Looking back on Lennon

I was a college student studying in Germany the year John Lennon was killed — and remember seeing the news unfold on a tiny television mounted on the wall of a restaurant I frequented for German fare like “wiener schnitzel mit pommes frites.”

Lennon was twenty years my senior, and it was his death that first raised my consciousness of his music and other art. “Before he was a Beatle,” reports the New York Daily News, “John Lennon was an art student.” Many consider him artist, poet and philosopher.

Today (Sat, Oct 9) I’m heading to the Musical Instrument Museum in Phoenix to join others in celebrating Lennon’s life and work. This would have been Lennon’s 70th birthday, and I’m eager to reflect alongside the Lennon piano on exhibit at the MIM. 

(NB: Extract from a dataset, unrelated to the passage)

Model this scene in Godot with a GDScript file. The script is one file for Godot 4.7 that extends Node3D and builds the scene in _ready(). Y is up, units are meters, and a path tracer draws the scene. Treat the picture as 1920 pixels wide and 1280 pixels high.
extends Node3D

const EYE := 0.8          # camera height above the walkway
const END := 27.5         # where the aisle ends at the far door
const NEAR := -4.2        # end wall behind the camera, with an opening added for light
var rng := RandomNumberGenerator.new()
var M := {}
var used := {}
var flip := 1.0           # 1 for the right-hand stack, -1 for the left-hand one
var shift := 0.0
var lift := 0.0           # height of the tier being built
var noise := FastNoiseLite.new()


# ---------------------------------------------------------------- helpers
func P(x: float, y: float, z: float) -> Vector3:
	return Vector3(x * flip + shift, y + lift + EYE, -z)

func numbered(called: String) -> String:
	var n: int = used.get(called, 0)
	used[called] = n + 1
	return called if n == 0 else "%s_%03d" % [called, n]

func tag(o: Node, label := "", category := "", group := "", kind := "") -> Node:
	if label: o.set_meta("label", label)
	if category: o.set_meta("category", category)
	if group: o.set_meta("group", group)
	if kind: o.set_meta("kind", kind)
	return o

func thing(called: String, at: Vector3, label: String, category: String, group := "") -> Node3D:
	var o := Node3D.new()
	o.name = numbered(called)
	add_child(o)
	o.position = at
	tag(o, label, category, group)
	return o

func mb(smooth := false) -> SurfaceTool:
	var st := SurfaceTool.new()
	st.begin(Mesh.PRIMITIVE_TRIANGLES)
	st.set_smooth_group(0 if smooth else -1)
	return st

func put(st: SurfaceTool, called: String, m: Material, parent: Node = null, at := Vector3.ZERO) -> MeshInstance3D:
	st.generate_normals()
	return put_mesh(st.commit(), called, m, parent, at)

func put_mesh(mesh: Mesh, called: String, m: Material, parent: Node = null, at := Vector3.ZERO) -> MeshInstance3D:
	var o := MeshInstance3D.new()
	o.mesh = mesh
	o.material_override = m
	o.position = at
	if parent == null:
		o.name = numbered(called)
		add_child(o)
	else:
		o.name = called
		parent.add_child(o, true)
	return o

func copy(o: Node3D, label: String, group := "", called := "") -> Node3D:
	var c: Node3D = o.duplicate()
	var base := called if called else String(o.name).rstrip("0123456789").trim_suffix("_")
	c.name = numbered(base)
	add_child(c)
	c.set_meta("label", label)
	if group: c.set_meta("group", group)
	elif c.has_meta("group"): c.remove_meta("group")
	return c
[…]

It’s an upright Steinway piano — a humble brown instrument that looks remarkably similar to the upright Steinway I bought for my children after my mother’s death more than a decade ago. I hadn’t considered the similarities until today.

Lennon piano currently on exhibit at the Musical Instrument Museum in Phoenix (Photo: Lynn Trimble)

The Lennon piano displayed at the MIM is part of a larger collection of Steinway instruments and other keyboards, but this piano has special significance for Lennon fans and peace advocates the world over.

Sitting at this piano, Lennon composed the song “Imagine.”

I first heard the music of Lennon, and McCartney, at some point along that nebulous transition from toddler to preschooler. The first record album I ever owned was The Beatles’ “Please Please Me.”

I remember dancing to the simple, upbeat tunes atop a stage of sorts in a hip-at-the-time sunken living room. I don’t recall whether the house was our own or one of many I toured with my father, who did both residential and commercial real estate in Denver.

At some point an electric guitar, since passed down from my father to my oldest daughter, came into the picture. I used to sit and play it atop the muddy blue hard shell case that doubled as an amp and speaker. I don’t think I was much bigger than that case at the time.

I recall writing the words to several of the love songs from that first record down on school notebook paper so I could try to share them with Eric, an elementary school crush who had more interest in running around a baseball diamond than pretending to walk down the aisle.

We were all too young at the time to appreciate the power of Lennon’s music — but I have to wonder if he’s out there somewhere remembering the little girl with long braids who recognized the romantic qualities of The Beatles’ music early on.

More recently, I’ve grown to admire Lennon’s activism — though I suppose one could argue that art and activism are one and the same.

Visit the MIM to learn more about this "Peace Piano" (Photo: Lynn Trimble)

I went with my son Christopher to see the movie “The U.S. vs. John Lennon” at Harkins Camelview 5 in Scottsdale soon after its 2006 release. It was a fine film, and a timely tool for talking with Christopher about issues of war and peace.

Movie-related materials refer to “exploring Vietnam-era struggles that remain relevent today.” Maybe that’s what keeps so many of us feeling connected to John Lennon even today.

Imagine. Act. Repeat. This, perhaps, is Lennon’s most enduring legacy.